The part we don’t hear so often, though, is how lawmakers actually decide where the budget axe should fall. New Hampshire Public Radio’s Dan Gorenstein has the story.


Dan Gorenstein: Time is at a premium right now for Republican Senate President Peter Bragdon. He’s one of seven senators on the Finance Committee. And he’s hearing from people hoping to restore cuts the House made, whether from lobbyists…

Lobbyist: There are some things that have caused us all a great amount of concern, and we’d like to share that with you and some thoughts about how it might be different.

In committee hearings…

Woman at hearing: We’re here to make the case for the university system.

Or meeting with constituents.

Peter Bragdon: Hi, Peter Bragdon.

Kathy Manfre: Nice to meet you.

Brian Manfre: I’m Brian Manfre.

Bragdon: Brian, Kathy. Good to meet you folks. Come on in.

The Manfres have come to make the case against budget cuts for the developmentally disabled.

Kathy Manfre: We are here on behalf of our daughter, Emily, who will be turning 21 in November. She is born with autism. If there is no funding for her, we are concerned about the options that are left to us and to her.

New Hampshire faces an estimated $700 million deficit. And last fall, Republicans made a campaign promise.

Bragdon: No new taxes or fees.

They now control both chambers of the legislature, so Bragdon knows programs will be slashed and people won’t get services they may have gotten last year.
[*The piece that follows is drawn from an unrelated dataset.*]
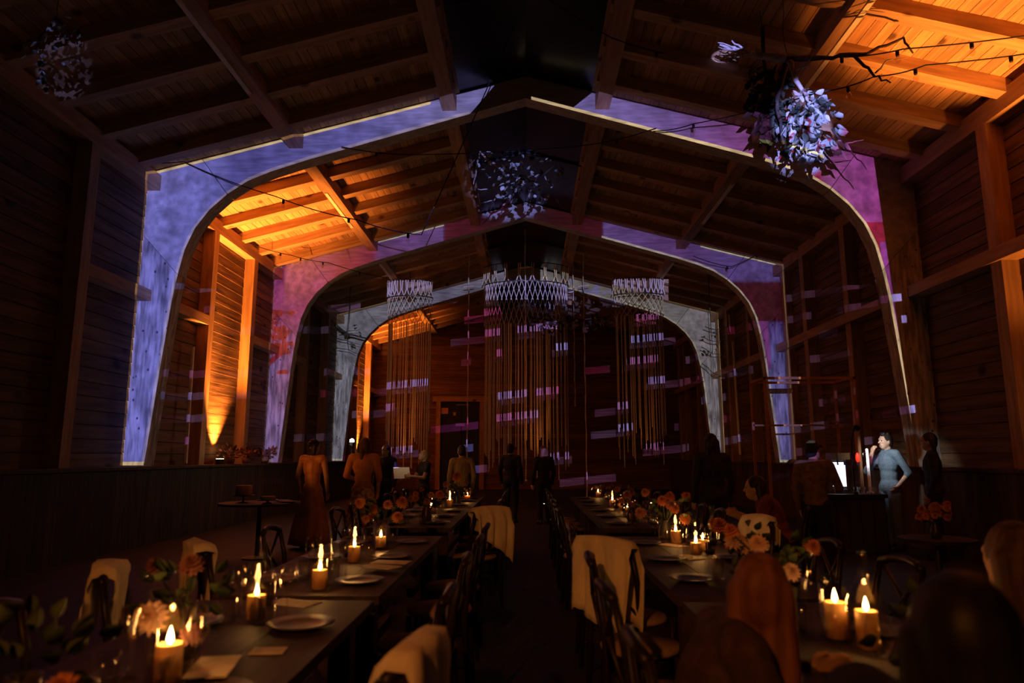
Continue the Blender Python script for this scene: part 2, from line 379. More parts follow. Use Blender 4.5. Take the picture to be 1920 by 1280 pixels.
# purlins: heavy timbers from arch to arch under the roof
pal_len = {(-1, 0): (5.3, 9.6), (1, 0): (5.3, 10.0), (-1, 1): (13.6, 15.8), (1, 1): (13.3, 15.7), (-1, 2): (19, 21), (1, 2): (19, 21)}
for b in range(4):
    y0 = (5.25 if b == 0 else ARCH_Y[b - 1] + .3); y1 = ([11.5, 17.75, 24.0, BACK_Y])[b]
    for sgn, side in ((-1, 'left'), (1, 'right')):
        for xc, zb, nm, zt in ((4.08, 6.79, 'lower', 7.04), (1.36, 7.47, 'upper', 7.74)):
            t = thing('roof_purlin', '%s %s longitudinal roof purlin in the bay %s' % (nm, side, bay_names[b]), 'beam', (sgn * xc, y0, zb))
            MB().box(-.125, .125, 0, y1 - y0, 0, zt - zb).build('timber', M_BEAM, t)
            if nm == 'lower' and (sgn, b) in pal_len:
                p0, p1 = pal_len[(sgn, b)]; xx = -.07 if sgn < 0 else .07
                MB().box(xx - .035, xx + .035, p0 - y0, p1 - y0, -.02, 0).build('pale_batten', M_PALE, t)
sk = struct('ridge_strip', 'long dark panels along the roof ridge')
M_RIDGE = mat('ridge_black', (.006, .006, .007), .25)  # near-black panels along the ridge, where boards and rafters stop
for sgn in (-1, 1):
    for b in range(8):
        y0 = 5.25 + b * 3.14
        MB().prism([(0, RIDGE + .02), (sgn * 1.24, RIDGE + .02 - SLOPE * 1.24), (sgn * 1.24, RIDGE + .028 - SLOPE * 1.24), (0, RIDGE + .028)], y0 + .02, y0 + 3.12).build('ridge_panel', M_RIDGE, sk)
        MB().prism([(0, RIDGE - .02), (sgn * 1.24, RIDGE - .02 - SLOPE * 1.24), (sgn * 1.24, RIDGE + .02 - SLOPE * 1.24), (0, RIDGE + .02)], y0 - .02, y0 + .02).build('ridge_bar', M_BLACK, sk)

# the three glulam portal arches
def arch_poly(z_or, part, s):
    def inn(i0, i1): return [(a, z) for a, z in INNER[i0:i1]]
    if part == 'rafter': out = [(0, RIDGE), (5.75, RIDGE - SLOPE * 5.75)]; inner = [INNER[4], INNER[3], INNER[2], INNER[1], INNER[0]]
    elif part == 'knee': out = [(5.76, RIDGE - SLOPE * 5.76), (6.60, RIDGE - SLOPE * 6.60), (6.60, 6.22), (W_OUT, 6.22), (W_OUT, 5.25)]; inner = [INNER[8], INNER[7], INNER[6], INNER[5], (5.26, 5.94)]
    else: out = [(W_OUT, 5.24), (W_OUT, LEDGE)]; inner = [INNER[11], INNER[10], INNER[9], (6.022, 4.49)]
    return [(s * a, z) for a, z in out + inner]
for k, Y in enumerate(ARCH_Y):
    nm = ['nearest', 'middle', 'farthest'][k]
    t = thing('timber_arch', '%s of the three curved timber portal arches spanning the hall' % nm, 'arch', (0, Y, 0))
    for s in (-1, 1):
        for part, m in (('rafter', M_ARCH_X), ('knee', M_ARCH_K), ('leg', M_ARCH_V)):
            MB().prism(arch_poly(0, part, s), 0, 0.30).build(part, m, t)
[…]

He says that grim reality is why he typically starts off all budget meetings with one of his favorite lines.

Bragdon: ‘By the way, we’re broke.’ It’s a laugh. It lightens the air, and then allows us to proceed with the nitty gritty.

But in that meeting with the Manfres, he didn’t use it.

Bragdon: I am pretty tight fiscally, there is no doubt about it.

House lawmakers voted to cut $20 million from programs for the developmental disabled like the Manfres’ daughter.

Bragdon: But within the Senate Finance Committee, mental health and developmental disabilities are very high concerns. And we will try our best to get the funds back there.

Kathy Manfre: Good to hear. This has been very fruitful, thank you.

But if Bragdon wants to restore that funding, he knows other programs will lose out. Higher education already took a $45 million hit in the House budget. Bragdon concedes the reduction could mean fewer scholarships for low-income students.

Bragdon: You know, a legitimate concern, something the state has funded. But if I look at that compared to mental health services to developmental disabilities, that kind of struck me as there are options to these people. Whether it’s through family, or through work, or going to a different college than the expensive one they may want to go to. Whereas the person that needs the mental health services, right away, there are not a lot of other options to take care of that.

As Bragdon weighs competing funding priorities, people like child advocate Jackie Cowell are warning that short-term budgets cuts could result in larger costs down the road.

Jackie Cowell: You don’t fund childcare, you are going to have more people on welfare, which costs the state more money. It’s very frustrating.

Last year on the campaign trail, it was easy to talk about wasteful spending. But Bragdon admits when he thinks about people who get state services and why they get those services — shrinking the size of government is actually pretty hard to do.

Bragdon: Sitting over there in the corner of my office is a poster made by folks who do alcohol counseling as a proactive, preventative measure, and there’s some legitimate policy reasons that could be made why doing things on a proactive, preventative basis may actually save money and be better for society in the long run.

That’s why Bragdon would like to say yes as he meets with lobbyists and constituents over the coming weeks. But he says he knows that isn’t going to happen.

In Concord, N.H., I’m Dan Gorenstein for Marketplace.